7: Korg Wavedrum WD-X – With multiple sensors, playing the Wavedrum is a creative experience, no matter how good your beat making. Technical knowledge isn’t a prerequisite either – beat making with a piece of technology has never been so simple nor cool.

8: Yamaha Tenori-On – It was certainly an unlikely product for the Japanese giant to release, but Tenori-On captured a lot of people’s imaginations, not least big names such as Bjork and Peter Gabriel. The device, a grid of 16×16 lights, allowed you to create complete tunes with a big range of FM sounds. Better still, lights flashed as notes triggered.

You could, if you wanted to stretch the truth a little, say that this was the device that kick-started our fascination with great-looking cool gear. OK, that’s pushing it, but it helped…

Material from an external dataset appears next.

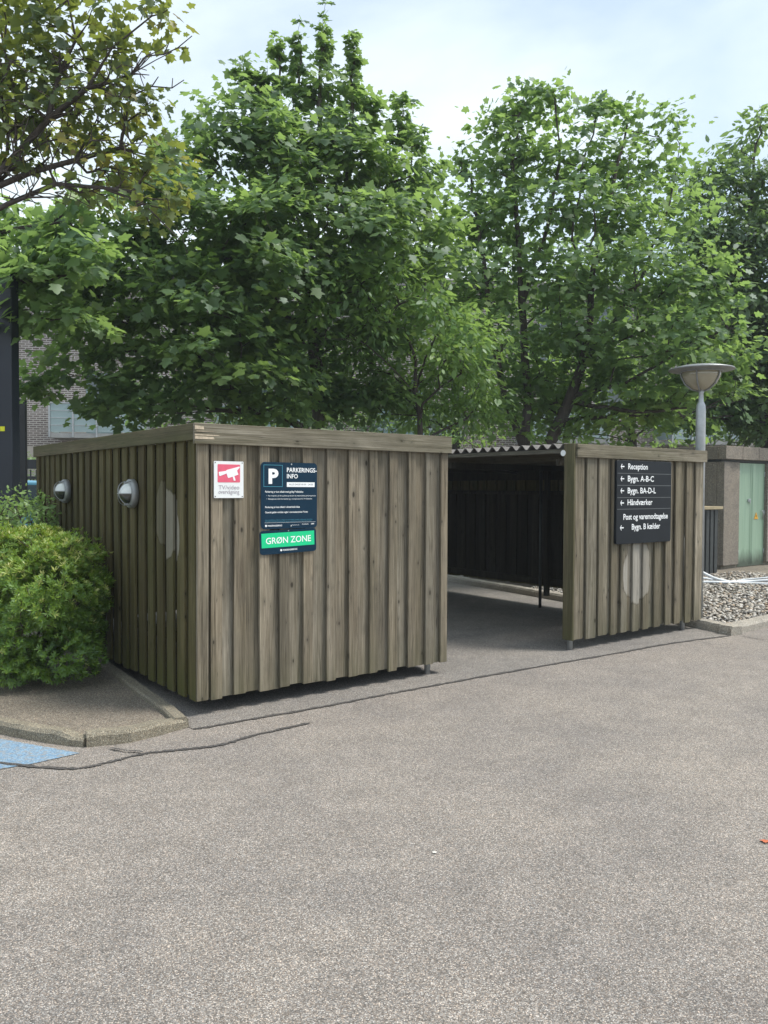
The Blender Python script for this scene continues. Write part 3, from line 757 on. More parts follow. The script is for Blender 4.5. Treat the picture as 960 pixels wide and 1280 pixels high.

9: Jazzmutant Lemur/Dexter – Before the iPad brought touch technology to the masses, French company JazzMutant (surely the coolest name for an audio company ever) brought touch technology to the non masses. At over €2,300, the Lemur – and replacement Dexter – were expensive, but showed how cool hardware could be and, in controlling Logic, also showed what the future of control could be. It could be touch!

They were pretty much superseded by the iPad, and somewhat ironically they also live on in that format…

10: Shadow Hills Mastering Compressor – Arguably, we shouldn’t include this beast of a compressor as a) we haven’t reviewed it and b) finding any information about it on the Shadow Hills website involves cracking a code, but it’s one of the finest-sounding and finest-looking compressors out there, has controls straight out of a 1950s spaceship and looks a little like Darth Vader in low light. What more do you need?